## START
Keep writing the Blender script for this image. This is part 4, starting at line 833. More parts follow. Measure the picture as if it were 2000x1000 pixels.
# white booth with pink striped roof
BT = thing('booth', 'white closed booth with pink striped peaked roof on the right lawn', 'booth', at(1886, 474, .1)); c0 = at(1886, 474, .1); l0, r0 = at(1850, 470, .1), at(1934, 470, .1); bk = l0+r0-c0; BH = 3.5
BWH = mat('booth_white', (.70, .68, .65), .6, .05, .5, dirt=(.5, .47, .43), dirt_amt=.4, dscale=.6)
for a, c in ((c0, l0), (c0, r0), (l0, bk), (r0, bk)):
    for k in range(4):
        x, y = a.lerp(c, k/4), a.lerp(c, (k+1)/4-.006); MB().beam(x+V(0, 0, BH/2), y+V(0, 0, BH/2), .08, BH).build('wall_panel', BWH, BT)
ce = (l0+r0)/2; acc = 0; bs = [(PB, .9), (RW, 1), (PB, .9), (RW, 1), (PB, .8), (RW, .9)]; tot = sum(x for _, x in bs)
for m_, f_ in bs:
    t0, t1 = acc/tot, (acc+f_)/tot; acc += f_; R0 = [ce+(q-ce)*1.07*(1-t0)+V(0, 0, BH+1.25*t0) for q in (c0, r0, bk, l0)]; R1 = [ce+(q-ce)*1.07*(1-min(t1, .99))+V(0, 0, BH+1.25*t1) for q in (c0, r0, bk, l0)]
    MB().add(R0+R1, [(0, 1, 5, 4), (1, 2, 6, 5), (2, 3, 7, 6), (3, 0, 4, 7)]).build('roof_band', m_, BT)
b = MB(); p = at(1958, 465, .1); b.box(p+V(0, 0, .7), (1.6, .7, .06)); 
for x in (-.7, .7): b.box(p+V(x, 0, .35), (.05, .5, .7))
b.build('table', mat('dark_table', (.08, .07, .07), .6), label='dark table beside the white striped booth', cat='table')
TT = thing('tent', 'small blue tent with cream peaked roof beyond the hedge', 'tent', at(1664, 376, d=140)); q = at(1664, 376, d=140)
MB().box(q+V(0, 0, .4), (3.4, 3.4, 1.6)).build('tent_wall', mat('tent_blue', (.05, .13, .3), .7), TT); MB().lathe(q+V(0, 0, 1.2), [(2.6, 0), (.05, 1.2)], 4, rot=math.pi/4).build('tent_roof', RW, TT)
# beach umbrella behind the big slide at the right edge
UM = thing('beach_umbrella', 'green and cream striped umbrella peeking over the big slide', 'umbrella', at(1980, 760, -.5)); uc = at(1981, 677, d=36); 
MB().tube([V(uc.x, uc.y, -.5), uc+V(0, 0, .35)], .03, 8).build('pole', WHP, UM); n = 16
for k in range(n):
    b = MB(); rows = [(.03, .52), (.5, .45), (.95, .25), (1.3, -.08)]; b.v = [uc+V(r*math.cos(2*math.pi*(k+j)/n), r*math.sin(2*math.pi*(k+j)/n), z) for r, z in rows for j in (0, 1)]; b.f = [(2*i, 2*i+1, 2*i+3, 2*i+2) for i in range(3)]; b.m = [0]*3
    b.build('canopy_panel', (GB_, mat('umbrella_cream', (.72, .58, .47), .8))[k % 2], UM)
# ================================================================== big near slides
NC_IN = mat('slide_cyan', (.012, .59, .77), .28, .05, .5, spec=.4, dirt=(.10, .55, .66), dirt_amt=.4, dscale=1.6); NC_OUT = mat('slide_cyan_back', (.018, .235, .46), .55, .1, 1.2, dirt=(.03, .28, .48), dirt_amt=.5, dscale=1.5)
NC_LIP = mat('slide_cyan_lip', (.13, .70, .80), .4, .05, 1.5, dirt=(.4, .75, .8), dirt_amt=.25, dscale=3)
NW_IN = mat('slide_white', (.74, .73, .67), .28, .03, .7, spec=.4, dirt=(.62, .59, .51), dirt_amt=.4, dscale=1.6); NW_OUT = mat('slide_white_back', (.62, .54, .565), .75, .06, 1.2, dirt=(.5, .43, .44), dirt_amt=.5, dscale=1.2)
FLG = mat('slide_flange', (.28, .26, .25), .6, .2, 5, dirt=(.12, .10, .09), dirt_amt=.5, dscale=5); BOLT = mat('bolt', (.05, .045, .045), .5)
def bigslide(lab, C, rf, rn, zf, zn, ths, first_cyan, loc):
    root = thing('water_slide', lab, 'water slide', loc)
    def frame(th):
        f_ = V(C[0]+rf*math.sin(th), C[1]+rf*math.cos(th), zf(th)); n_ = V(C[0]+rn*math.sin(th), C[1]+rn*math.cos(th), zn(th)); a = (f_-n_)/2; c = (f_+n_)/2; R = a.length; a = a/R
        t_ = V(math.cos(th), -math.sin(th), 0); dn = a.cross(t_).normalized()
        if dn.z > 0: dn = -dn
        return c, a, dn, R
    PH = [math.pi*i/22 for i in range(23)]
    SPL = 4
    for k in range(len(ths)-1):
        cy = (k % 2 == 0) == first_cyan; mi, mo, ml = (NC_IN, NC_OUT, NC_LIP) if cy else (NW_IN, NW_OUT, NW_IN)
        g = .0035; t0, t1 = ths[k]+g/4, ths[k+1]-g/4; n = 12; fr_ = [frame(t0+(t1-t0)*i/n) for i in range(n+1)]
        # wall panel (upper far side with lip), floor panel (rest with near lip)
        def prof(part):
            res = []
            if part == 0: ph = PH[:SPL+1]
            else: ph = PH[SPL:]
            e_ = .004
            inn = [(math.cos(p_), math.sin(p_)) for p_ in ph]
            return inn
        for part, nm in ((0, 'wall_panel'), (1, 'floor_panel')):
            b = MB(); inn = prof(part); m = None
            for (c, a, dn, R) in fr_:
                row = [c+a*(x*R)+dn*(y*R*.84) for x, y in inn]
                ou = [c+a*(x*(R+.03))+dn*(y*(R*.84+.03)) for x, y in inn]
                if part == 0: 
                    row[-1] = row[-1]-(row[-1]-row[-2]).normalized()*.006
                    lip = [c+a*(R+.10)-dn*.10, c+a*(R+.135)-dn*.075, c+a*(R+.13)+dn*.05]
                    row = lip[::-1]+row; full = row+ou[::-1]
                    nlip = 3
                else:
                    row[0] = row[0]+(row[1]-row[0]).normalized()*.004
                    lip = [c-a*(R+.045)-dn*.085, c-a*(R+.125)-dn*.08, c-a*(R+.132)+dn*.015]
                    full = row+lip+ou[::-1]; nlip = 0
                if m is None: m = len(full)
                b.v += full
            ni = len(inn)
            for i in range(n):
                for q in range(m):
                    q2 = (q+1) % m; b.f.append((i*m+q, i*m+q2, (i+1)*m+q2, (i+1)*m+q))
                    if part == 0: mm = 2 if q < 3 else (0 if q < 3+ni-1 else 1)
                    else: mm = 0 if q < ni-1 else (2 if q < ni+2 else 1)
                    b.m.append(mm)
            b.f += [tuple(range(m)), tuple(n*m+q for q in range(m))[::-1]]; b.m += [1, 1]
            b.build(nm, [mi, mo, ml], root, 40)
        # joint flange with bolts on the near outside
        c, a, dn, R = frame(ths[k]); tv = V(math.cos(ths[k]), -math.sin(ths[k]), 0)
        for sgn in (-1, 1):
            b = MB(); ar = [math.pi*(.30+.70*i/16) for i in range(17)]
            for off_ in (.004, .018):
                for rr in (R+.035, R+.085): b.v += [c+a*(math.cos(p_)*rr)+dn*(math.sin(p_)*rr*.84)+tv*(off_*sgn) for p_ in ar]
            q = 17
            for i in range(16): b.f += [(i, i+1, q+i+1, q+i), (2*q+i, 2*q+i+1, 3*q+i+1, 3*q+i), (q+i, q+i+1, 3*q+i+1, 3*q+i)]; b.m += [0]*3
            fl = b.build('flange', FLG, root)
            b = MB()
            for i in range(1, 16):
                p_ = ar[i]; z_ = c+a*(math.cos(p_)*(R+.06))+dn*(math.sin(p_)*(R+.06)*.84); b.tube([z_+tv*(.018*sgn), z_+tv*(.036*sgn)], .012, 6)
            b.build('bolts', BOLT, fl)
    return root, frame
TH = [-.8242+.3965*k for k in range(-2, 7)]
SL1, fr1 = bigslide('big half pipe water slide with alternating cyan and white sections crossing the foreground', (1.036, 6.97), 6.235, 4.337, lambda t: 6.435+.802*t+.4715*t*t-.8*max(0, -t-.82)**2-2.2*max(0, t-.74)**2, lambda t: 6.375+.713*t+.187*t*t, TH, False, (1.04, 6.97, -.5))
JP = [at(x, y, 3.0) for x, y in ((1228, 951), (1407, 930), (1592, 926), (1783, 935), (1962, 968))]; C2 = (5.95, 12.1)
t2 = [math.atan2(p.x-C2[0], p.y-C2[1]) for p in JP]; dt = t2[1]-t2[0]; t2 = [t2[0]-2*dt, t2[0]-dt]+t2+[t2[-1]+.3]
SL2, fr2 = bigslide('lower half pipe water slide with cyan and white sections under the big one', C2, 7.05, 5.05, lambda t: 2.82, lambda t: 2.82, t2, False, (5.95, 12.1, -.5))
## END
*GOAL*. Locate and copy each line in the data above that includes the word "part".

*EXPECTED ANSWER*.
Keep writing the Blender script for this image. This is part 4, starting at line 833. More parts follow. Measure the picture as if it were 2000x1000 pixels.
        def prof(part):
            if part == 0: ph = PH[:SPL+1]
        for part, nm in ((0, 'wall_panel'), (1, 'floor_panel')):
            b = MB(); inn = prof(part); m = None
                if part == 0: 
                    if part == 0: mm = 2 if q < 3 else (0 if q < 3+ni-1 else 1)